Revealing antimicrobial and contrasting photocatalytic behavior of metal chalcogenide deposited P25-TiO2 nanoparticles

Quantum dot (QD)-sensitized P25-TiO2 based nanocomposites were developed using the pseudo-successive ionic layer adsorption and reaction (p-SILAR) technique and then applied in the photocatalytic degradation of an azo-type dye under visible and ultraviolet (UV) irradiation. The presence of PbS and CdS QDs on the P25-TiO2 nanoparticles facilitated visible light absorbance by P25-TiO2 and increased the photocatalytic activity under visible irradiation, whereas the efficacy of P25-TiO2 as a photocatalyst was reduced under UV light.

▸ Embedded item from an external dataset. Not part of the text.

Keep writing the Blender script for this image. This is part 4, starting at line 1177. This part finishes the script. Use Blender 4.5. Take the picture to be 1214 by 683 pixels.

We confirmed the successful deposition of PbS and CdS QDs on TiO2 under analogous QD sensitization conditions with p-SILAR, and showed that the PbS QD-sensitized TiO2 nanocomposite (TPbS) harvested more visible light than the CdS QD-sensitized TiO2 nanocomposite (TCdS), thereby resulting in greater dye degradation under visible light. In particular, TPbS degraded (similar to)57% of the dye acid orange-56 and TCdS degraded 16%. The nanocomposites exhibited antimicrobial activity against Bacillus subtilis (B. subtilis) where the most effective antimicrobial agent with the highest activity was TCdS.